Supporters of the Convention on the Rights of Persons with Disabilities, which was signed by the George W. Bush administration in 2006, stressed that it was modeled after the 1990 Americans with Disabilities Act and required no changes in U.S. law.
But 36 Republicans in September signed a letter opposing any action on international treaties during the post-election session. The opposition has more than enough to defeat the treaty, which needs a two-thirds majority to be ratified.
The Senate voted 61-36 to move the treaty to the floor for debate.
The convention has been signed by 154 nations and ratified by 126 of those nations. President Barack Obama signed it in 2009.

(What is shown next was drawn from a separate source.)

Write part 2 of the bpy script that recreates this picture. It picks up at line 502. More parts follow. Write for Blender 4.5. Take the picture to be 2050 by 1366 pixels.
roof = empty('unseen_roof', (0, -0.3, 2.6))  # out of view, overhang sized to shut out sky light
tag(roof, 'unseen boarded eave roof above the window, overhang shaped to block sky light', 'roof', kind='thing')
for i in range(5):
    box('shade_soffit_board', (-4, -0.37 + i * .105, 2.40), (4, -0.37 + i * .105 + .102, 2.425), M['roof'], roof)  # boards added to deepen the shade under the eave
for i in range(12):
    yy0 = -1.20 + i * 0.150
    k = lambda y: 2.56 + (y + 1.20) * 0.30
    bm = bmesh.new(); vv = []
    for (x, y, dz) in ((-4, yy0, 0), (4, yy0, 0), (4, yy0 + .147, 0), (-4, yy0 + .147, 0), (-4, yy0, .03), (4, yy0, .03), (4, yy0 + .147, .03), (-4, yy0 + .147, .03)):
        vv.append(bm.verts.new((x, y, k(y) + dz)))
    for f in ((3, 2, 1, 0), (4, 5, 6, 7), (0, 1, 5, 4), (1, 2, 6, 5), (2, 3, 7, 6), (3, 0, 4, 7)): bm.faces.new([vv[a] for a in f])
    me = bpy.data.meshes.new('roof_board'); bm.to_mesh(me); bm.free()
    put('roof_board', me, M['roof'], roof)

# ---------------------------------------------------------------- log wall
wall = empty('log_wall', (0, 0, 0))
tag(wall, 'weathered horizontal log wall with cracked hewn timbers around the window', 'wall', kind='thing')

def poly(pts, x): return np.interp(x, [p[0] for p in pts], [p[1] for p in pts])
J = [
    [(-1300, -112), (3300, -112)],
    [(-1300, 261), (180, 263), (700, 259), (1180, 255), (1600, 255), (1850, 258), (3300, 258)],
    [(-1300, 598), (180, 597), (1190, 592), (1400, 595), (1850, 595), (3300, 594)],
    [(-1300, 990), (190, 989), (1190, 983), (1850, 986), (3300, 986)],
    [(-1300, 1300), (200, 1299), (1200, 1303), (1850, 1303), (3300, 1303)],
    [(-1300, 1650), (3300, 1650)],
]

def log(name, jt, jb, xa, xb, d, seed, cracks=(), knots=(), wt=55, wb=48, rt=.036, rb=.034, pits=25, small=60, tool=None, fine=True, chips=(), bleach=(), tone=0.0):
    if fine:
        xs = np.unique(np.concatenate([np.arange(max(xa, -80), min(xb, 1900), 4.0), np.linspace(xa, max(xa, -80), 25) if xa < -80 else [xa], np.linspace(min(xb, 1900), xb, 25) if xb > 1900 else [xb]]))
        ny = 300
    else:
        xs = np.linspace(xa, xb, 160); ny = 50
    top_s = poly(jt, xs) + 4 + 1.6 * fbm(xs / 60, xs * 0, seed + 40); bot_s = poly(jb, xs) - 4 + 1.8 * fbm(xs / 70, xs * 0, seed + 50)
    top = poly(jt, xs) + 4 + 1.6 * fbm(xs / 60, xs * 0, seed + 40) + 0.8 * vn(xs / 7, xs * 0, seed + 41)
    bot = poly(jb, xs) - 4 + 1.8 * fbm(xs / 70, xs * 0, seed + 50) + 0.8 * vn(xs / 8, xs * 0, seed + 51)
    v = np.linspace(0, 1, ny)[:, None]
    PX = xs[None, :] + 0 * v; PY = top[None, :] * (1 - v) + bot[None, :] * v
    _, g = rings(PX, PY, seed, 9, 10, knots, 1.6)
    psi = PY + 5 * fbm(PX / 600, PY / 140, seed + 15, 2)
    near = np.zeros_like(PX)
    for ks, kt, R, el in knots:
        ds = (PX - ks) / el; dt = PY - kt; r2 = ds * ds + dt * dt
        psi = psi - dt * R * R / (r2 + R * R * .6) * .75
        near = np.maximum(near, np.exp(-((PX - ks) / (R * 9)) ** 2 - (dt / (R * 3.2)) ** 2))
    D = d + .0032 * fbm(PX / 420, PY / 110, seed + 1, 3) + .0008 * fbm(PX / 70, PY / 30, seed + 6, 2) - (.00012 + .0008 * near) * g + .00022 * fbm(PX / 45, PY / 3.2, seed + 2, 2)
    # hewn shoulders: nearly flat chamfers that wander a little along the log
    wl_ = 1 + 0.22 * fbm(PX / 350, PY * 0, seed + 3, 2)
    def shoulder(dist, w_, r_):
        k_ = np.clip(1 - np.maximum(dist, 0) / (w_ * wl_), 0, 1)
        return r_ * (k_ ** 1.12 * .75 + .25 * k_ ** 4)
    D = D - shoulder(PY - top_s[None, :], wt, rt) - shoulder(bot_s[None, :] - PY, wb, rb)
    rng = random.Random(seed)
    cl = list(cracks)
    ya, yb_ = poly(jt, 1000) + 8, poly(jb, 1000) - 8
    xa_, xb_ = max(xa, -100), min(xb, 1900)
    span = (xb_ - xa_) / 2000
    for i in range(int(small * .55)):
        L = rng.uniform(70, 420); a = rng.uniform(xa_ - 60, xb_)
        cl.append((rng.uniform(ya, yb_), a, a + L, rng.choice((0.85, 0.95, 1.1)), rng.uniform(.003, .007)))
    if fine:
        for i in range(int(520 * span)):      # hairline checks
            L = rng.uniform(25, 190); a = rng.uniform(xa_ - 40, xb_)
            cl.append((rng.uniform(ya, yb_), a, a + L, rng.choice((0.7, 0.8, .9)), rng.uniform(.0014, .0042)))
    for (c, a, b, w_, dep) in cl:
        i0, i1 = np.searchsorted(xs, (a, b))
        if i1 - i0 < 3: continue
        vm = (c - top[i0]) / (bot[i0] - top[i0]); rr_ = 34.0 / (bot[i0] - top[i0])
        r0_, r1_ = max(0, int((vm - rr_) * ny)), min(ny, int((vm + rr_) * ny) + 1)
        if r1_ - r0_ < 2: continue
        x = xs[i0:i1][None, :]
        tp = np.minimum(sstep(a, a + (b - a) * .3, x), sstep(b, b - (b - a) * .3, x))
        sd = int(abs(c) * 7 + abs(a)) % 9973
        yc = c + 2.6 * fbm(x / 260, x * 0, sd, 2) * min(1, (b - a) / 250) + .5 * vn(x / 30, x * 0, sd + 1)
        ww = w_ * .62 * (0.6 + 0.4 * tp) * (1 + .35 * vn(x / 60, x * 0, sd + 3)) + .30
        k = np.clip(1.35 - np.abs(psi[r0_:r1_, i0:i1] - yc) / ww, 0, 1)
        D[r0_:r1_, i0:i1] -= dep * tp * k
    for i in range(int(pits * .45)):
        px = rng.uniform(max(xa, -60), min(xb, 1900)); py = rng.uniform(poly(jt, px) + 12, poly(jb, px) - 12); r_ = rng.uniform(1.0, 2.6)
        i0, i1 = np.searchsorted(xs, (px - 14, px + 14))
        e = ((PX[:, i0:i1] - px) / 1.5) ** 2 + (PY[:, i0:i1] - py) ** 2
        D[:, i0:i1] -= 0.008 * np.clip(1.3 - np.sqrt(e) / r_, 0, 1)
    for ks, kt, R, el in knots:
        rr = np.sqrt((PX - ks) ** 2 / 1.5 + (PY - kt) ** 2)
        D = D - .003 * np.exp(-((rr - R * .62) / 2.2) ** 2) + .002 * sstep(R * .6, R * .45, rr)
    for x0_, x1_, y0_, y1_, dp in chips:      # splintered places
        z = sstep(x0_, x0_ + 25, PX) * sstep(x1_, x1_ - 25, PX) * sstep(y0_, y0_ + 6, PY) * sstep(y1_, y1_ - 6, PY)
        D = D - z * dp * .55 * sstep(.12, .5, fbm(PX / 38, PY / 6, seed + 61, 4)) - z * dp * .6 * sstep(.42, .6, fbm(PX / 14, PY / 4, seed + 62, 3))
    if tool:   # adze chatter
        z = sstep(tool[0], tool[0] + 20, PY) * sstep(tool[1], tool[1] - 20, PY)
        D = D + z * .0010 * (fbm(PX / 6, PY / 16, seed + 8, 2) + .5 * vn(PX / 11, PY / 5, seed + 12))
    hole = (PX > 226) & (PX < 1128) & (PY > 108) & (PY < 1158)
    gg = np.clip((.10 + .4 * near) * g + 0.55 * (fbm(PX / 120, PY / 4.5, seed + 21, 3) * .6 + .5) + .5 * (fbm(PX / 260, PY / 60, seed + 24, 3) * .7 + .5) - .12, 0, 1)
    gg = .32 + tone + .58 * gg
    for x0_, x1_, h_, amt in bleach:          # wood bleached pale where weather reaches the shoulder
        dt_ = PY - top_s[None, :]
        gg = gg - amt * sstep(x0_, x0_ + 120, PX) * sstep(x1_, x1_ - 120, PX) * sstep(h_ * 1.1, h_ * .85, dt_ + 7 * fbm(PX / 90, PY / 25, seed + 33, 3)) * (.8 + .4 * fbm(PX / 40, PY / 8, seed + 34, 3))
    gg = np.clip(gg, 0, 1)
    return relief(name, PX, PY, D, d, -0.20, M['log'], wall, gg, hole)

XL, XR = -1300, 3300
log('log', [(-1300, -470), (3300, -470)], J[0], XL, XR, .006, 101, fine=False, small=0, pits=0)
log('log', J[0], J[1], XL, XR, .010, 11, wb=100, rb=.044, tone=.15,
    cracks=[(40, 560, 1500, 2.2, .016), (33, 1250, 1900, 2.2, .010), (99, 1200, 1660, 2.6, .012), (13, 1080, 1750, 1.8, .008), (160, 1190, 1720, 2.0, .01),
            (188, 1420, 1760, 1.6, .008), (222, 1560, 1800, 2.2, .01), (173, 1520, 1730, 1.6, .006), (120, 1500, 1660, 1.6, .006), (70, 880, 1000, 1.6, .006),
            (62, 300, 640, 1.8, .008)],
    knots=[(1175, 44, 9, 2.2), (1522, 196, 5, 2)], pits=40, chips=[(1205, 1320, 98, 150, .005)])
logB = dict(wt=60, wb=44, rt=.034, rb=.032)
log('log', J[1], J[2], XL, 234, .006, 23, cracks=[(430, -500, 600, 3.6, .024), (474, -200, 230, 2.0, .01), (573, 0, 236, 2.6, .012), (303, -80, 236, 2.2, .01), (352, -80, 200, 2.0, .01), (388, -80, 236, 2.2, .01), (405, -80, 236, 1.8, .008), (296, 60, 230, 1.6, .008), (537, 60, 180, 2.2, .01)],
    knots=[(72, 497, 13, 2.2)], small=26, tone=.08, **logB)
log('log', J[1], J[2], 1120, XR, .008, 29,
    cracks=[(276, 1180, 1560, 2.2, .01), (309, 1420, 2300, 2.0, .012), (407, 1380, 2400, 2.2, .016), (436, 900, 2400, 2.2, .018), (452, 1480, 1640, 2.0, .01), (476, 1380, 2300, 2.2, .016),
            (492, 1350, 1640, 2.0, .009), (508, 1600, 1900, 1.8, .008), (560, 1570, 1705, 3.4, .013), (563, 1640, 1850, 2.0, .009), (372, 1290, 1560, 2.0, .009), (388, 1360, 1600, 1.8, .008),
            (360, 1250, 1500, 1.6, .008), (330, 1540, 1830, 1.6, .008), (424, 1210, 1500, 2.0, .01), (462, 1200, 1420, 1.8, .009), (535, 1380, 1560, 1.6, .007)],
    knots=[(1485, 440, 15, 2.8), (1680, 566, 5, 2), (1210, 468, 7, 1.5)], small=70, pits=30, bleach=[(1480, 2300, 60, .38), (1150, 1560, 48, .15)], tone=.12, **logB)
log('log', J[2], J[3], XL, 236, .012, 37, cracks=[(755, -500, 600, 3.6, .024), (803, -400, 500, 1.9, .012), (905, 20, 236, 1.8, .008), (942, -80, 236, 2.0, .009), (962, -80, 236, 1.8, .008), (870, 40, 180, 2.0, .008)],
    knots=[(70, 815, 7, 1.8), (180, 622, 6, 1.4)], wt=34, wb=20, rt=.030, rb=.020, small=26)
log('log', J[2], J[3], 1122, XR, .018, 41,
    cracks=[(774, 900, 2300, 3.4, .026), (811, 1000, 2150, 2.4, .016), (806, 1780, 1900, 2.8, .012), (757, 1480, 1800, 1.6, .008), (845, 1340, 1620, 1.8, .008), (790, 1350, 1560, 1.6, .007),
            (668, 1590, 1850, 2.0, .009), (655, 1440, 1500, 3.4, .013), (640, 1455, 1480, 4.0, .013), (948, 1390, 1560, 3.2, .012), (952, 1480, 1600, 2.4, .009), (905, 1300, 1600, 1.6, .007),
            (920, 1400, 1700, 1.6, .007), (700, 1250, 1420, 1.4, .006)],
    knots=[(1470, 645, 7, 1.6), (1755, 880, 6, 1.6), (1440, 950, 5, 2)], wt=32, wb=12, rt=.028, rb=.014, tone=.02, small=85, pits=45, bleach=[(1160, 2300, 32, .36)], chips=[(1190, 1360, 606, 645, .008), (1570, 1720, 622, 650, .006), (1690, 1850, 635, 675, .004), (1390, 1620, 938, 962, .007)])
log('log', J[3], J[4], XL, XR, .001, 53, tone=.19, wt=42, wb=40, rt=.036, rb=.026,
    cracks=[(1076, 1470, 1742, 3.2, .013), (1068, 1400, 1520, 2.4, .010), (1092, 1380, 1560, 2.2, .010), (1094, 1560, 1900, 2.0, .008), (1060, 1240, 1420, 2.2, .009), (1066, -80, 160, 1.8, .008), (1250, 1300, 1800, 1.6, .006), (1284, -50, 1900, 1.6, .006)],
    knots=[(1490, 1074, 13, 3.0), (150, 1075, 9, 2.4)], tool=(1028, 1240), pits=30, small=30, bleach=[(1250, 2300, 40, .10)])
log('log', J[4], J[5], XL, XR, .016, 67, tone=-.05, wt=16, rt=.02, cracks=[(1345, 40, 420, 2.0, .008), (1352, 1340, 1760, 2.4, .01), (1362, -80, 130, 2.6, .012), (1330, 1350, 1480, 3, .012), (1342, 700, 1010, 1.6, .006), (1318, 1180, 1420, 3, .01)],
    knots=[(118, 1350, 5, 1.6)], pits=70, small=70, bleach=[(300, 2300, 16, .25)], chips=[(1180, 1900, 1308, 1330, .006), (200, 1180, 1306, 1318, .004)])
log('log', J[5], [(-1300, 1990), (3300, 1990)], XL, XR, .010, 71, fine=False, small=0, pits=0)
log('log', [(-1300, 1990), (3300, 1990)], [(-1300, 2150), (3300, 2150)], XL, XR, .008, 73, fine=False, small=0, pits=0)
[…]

Sen. John Kerry, D-Mass., chairman of the Senate Foreign Relations Committee, said the impact of the treaty "will echo around the world." He said the Americans with Disabilities Act is the gold standard for protecting the rights of the disabled and the treaty would "take that gold standard and extend it to countries that have never heard of disability rights." He said that it would benefit disabled American veterans who want to travel or work abroad.
The Leadership Conference on Civil and Human Rights, which represents more than 210 national organizations, said ratification "will reflect U.S. commitment to disability rights and core American values such as the dignity of the individual, access to justice and the right to education."
But opponents, led by Republican Sen. Mike Lee of Utah, say that international treaties are by their nature a threat to American sovereign authority. Lee also says treaty provisions referring to the "best interests of the child" could lead to the state, and not parents, deciding what is in a child's best interest and that language stating that the disabled should have equal rights to reproductive health services could lead to abortions.
That, said Kerry, was "absolutely, positively, factually inaccurate." He said the treaty only states that a country's laws permitting or banning health procedures should apply to the disabled as well.